Your objective →
Make an exact copy of the listing below.

Supplied material →
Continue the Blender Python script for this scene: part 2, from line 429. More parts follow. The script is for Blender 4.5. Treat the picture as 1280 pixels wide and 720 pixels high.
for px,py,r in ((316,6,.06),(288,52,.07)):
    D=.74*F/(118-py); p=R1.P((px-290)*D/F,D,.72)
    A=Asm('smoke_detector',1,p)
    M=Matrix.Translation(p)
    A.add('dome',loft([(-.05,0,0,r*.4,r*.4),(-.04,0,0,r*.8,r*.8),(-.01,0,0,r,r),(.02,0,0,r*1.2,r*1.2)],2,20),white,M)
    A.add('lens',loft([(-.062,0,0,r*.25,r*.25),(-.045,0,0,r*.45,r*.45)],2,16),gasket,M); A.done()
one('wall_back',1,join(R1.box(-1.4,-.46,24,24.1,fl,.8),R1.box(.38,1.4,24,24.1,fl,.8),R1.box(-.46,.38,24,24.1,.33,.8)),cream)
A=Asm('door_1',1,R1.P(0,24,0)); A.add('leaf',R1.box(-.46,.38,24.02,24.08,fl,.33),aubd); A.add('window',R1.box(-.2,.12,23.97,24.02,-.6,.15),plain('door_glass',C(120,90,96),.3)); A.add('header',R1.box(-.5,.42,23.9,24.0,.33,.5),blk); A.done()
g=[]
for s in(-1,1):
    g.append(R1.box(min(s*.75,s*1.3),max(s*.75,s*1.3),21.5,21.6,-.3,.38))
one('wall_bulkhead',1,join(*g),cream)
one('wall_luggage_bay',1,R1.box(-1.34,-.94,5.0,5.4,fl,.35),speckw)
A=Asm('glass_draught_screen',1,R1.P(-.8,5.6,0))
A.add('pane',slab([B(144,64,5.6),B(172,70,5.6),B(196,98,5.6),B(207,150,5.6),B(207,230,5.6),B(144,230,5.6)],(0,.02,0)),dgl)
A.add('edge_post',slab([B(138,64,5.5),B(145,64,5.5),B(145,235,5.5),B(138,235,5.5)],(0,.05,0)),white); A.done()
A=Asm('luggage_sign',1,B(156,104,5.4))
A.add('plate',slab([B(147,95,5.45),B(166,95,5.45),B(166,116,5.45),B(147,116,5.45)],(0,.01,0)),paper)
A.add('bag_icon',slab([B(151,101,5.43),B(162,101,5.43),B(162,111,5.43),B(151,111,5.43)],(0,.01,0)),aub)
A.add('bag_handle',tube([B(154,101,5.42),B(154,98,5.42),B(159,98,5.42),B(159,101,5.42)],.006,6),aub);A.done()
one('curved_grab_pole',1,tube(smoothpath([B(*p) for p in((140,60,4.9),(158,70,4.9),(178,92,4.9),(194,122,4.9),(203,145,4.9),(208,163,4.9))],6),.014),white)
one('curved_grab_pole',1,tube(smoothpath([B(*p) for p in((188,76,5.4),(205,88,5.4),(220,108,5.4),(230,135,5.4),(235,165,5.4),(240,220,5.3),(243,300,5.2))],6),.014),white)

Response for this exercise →
Continue the Blender Python script for this scene: part 2, from line 429. More parts follow. The script is for Blender 4.5. Treat the picture as 1280 pixels wide and 720 pixels high.
for px,py,r in ((316,6,.06),(288,52,.07)):
    D=.74*F/(118-py); p=R1.P((px-290)*D/F,D,.72)
    A=Asm('smoke_detector',1,p)
    M=Matrix.Translation(p)
    A.add('dome',loft([(-.05,0,0,r*.4,r*.4),(-.04,0,0,r*.8,r*.8),(-.01,0,0,r,r),(.02,0,0,r*1.2,r*1.2)],2,20),white,M)
    A.add('lens',loft([(-.062,0,0,r*.25,r*.25),(-.045,0,0,r*.45,r*.45)],2,16),gasket,M); A.done()
one('wall_back',1,join(R1.box(-1.4,-.46,24,24.1,fl,.8),R1.box(.38,1.4,24,24.1,fl,.8),R1.box(-.46,.38,24,24.1,.33,.8)),cream)
A=Asm('door_1',1,R1.P(0,24,0)); A.add('leaf',R1.box(-.46,.38,24.02,24.08,fl,.33),aubd); A.add('window',R1.box(-.2,.12,23.97,24.02,-.6,.15),plain('door_glass',C(120,90,96),.3)); A.add('header',R1.box(-.5,.42,23.9,24.0,.33,.5),blk); A.done()
g=[]
for s in(-1,1):
    g.append(R1.box(min(s*.75,s*1.3),max(s*.75,s*1.3),21.5,21.6,-.3,.38))
one('wall_bulkhead',1,join(*g),cream)
one('wall_luggage_bay',1,R1.box(-1.34,-.94,5.0,5.4,fl,.35),speckw)
A=Asm('glass_draught_screen',1,R1.P(-.8,5.6,0))
A.add('pane',slab([B(144,64,5.6),B(172,70,5.6),B(196,98,5.6),B(207,150,5.6),B(207,230,5.6),B(144,230,5.6)],(0,.02,0)),dgl)
A.add('edge_post',slab([B(138,64,5.5),B(145,64,5.5),B(145,235,5.5),B(138,235,5.5)],(0,.05,0)),white); A.done()
A=Asm('luggage_sign',1,B(156,104,5.4))
A.add('plate',slab([B(147,95,5.45),B(166,95,5.45),B(166,116,5.45),B(147,116,5.45)],(0,.01,0)),paper)
A.add('bag_icon',slab([B(151,101,5.43),B(162,101,5.43),B(162,111,5.43),B(151,111,5.43)],(0,.01,0)),aub)
A.add('bag_handle',tube([B(154,101,5.42),B(154,98,5.42),B(159,98,5.42),B(159,101,5.42)],.006,6),aub);A.done()
one('curved_grab_pole',1,tube(smoothpath([B(*p) for p in((140,60,4.9),(158,70,4.9),(178,92,4.9),(194,122,4.9),(203,145,4.9),(208,163,4.9))],6),.014),white)
one('curved_grab_pole',1,tube(smoothpath([B(*p) for p in((188,76,5.4),(205,88,5.4),(220,108,5.4),(230,135,5.4),(235,165,5.4),(240,220,5.3),(243,300,5.2))],6),.014),white)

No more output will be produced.